Saturday, June 27, 2015

Two Hand-painted Silk Scarves

     I have completed two more hand-painted silk scarves, each 22" square, one in shades of turquoise, blue, and purple and the other deep rose with purple and pearl white. Each has been a learning experience, especially the rose colored scarf. Since I have not made many scarves (other scarf posts here). since my class last year, it is still a trial and error process. But, no complaints--I enjoy both what I learn from the errors and the challenge of making things work anyway.

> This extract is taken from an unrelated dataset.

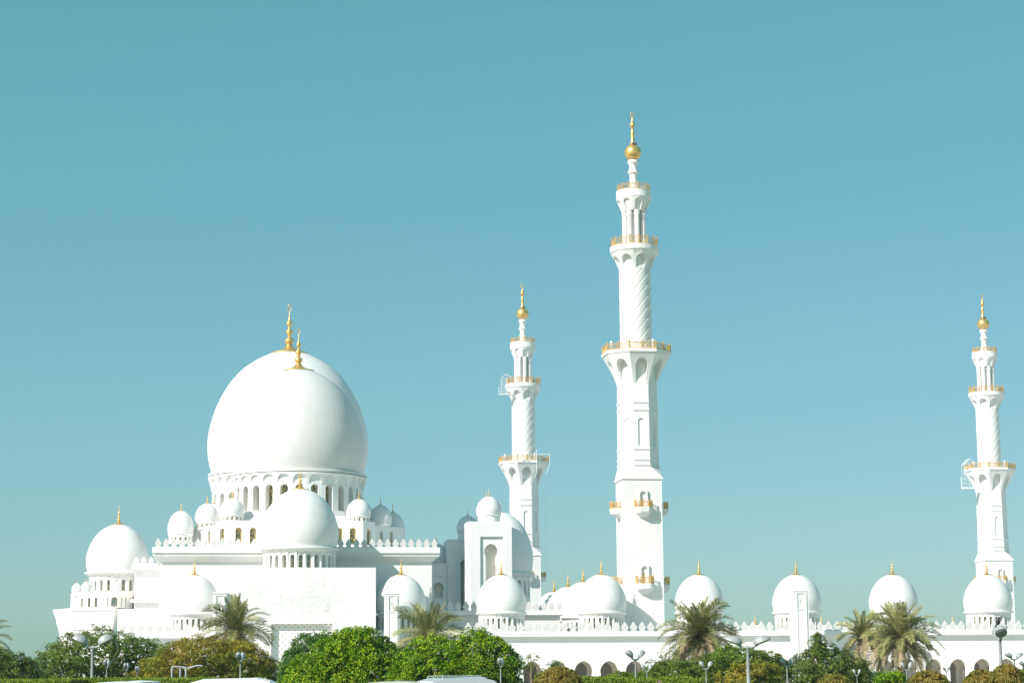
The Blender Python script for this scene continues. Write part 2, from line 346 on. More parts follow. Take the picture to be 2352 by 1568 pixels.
def make_dome(name, parent, loc, R, H, Ht, rd_fac=0.235, drum_h=2.4, drum_r=0.9, nwin=24, win_w=0.24, win_h=1.8, sill=0.25, glass=None, lip=0.035, flange=0.05,
              cols=True, arcs=(-100, 100), frame=0.07, depth_=None, scallop=False, fin_ring=True, bars=1, seg=72):
    """loc = centre of springing ring; the drum hangs below it. dome > drum, finial, window"""
    glass = glass or GLASSP
    mb = MB()
    if scallop: pr = [(R*.90, -R*.012), (R*.985, 0), (R*.985, R*.03), (R*.955, R*.042)]
    else: pr = [(R*drum_r, -R*.115), (R*(drum_r+.02), -R*.11), (R*(1+lip-.035), -R*.03), (R*(1+lip), -R*.02), (R*(1+lip), R*.012), (R*(1.0), R*.03), (R*.955, R*.04)]
    mb.lathe(pr + dome_profile(R, H, R*.04), seg, cap=False)
    d = mb.build(name, DOMEM, parent, loc, smooth=True)
    # drum
    z1 = -R*.012 if scallop else -R*.11; z0 = z1-drum_h; rd = R*drum_r; dm = MB()
    dep = depth_ or R*.07
    wz0 = z0+sill; wz1 = wz0+win_h-win_w
    prof = op_round(win_w, wz0, wz1, 6)
    if scallop:
        hz = drum_h*0.27; zc = z1-hz
        Rf = lambda z: rd + (R*.985-rd)*max(0.0, min(1.0, (z-zc+hz*.2)/(hz*1.1)))**1.5
    else: Rf = lambda z: rd
    mp = cyl_map(Rf)
    for k in range(nwin):
        a0 = 2*math.pi*k/nwin - math.pi/nwin; a1 = a0+2*math.pi/nwin
        if scallop:
            wall_bay(dm, cyl_map(rd), a0, a1, z0, zc, prof, dep, 0, None, 1/rd)
            hw = rd*math.pi/nwin*0.80
            pr2 = op_pointed(hw, zc, z1-hz*.15-hw*1.1, 1.15, 8) if False else op_round(hw, zc, max(zc+0.01, z1-hz*.12-hw), 8)
            wall_bay(dm, lambda a, z, q: ((Rf(z)*(1-q)+(rd)*q)*math.sin(a), -(Rf(z)*(1-q)+rd*q)*math.cos(a), z), a0, a1, zc, z1, pr2, 1.0, 0, 0, 1/rd,
                     zs_extra=[zc+(z1-zc)*i/8 for i in range(1, 8)])
            dm.face([mp2 for mp2 in (cyl_map(rd)(a0, zc, 0), cyl_map(rd)(a1, zc, 0), mp(a1, zc, 0), mp(a0, zc, 0))], 0)
        else:
            wall_bay(dm, mp, a0, a1, z0, z1, prof, dep, 0, None, 1/rd)
        if cols:
            c = (rd+0.02)*math.sin(a0), -(rd+0.02)*math.cos(a0); cr = rd*math.pi/nwin*0.20
            top = (zc if scallop else z1)
            dm.lathe([(cr*1.5, z0), (cr*1.5, z0+.15), (cr, z0+.2), (cr, top-.35), (cr*1.6, top-.12), (cr*1.6, top)], 8, c, 0, cap=False)
    dm.lathe([(rd-dep-0.05, z0), (rd-dep-0.05, z1)], 48, cap=False)
    dm.lathe([(rd*1.03, z0-.3), (rd*1.03, z0), (rd*.9, z0+.001)], 48)
    dm.build('drum', PLAIN, d, smooth=False)
    wp = pane([(h*1.0, z) for h, z in prof], glass, GOLD, frame, bars)
    first = None
    for k in range(nwin):
        a = 2*math.pi*k/nwin; ad = (math.degrees(a)+180) % 360-180
        if not arcs[0] <= ad <= arcs[1]: continue
        rr = rd-dep+0.03; l = (rr*math.sin(a)*1.0, -rr*math.cos(a), 0)
        if first is None: first = wp.build('window', [glass, GOLD], d, l, rz=a)
        else:
            c = first.copy(); COL.objects.link(c); c.parent = d; c.location = l; c.rotation_euler.z = a
    fr = R*rd_fac
    f = finial_mb(fr, Ht, 20, fin_ring).build('finial', GOLD, d, (0, 0, R*.04+H), smooth=True)
    return d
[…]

     The blue blend scarf went fairly quickly (not counting the steam setting of the dyes and the chemical removal of the lines of resist). I blended blue and green to a pleasing shade and quickly covered the entire scarf using a wide foam brush--intentionally varying the shading. Once that dried, I used gutta resist to block off a wavy border and a corner feature of tear-drop shapes. The free-form border blend of colors came next (after the gutta had completely dried) followed by filling in the tear drops. Going over some of the areas again deepened the color--or using a different shade, changed the color subtly. Sorry there is no photo of the entire scarf--am in a rush, and it is too wrinkled to look decent laid out flat (how lazy is that?).

     I'll spare you the tortured tale of trial and error on the rose scarf, but again, I started by painting the entire scarf--this time in a rose color blend, both to serve as a background and to ensure that the later gutta outlining would not be stark white. Since it turned out darker than desired, I "lifted" some color with a wide brush filled with water. Then: let it dry, gutta outlines for the leaves and iris flowers, let it dry, paint layers of purple, and several different green shades in the leaves and flowers, and make a narrow purple border. Finally, I made the lily of the valley flowers with Jacquard Luminere pearlescent fabric paint (which comes in small bottles and can be squeezed directly onto fabric from the bottle tip). Keeping a toothpick in the other hand, I quickly pulled the paint up twice each time I made a flower "drop" to form the little pointed petals (as always, click on any photo to enlarge it and see more detail). The alcohol spray spots and little random whats-its on the scarf were attempts to camouflage drops of dye and other oopsies. I also wanted the variation in texture of the alcohol spotting. Overall, not bad. The color is so lovely, it's hard to hate the result.

Question of the day: What would we do without color?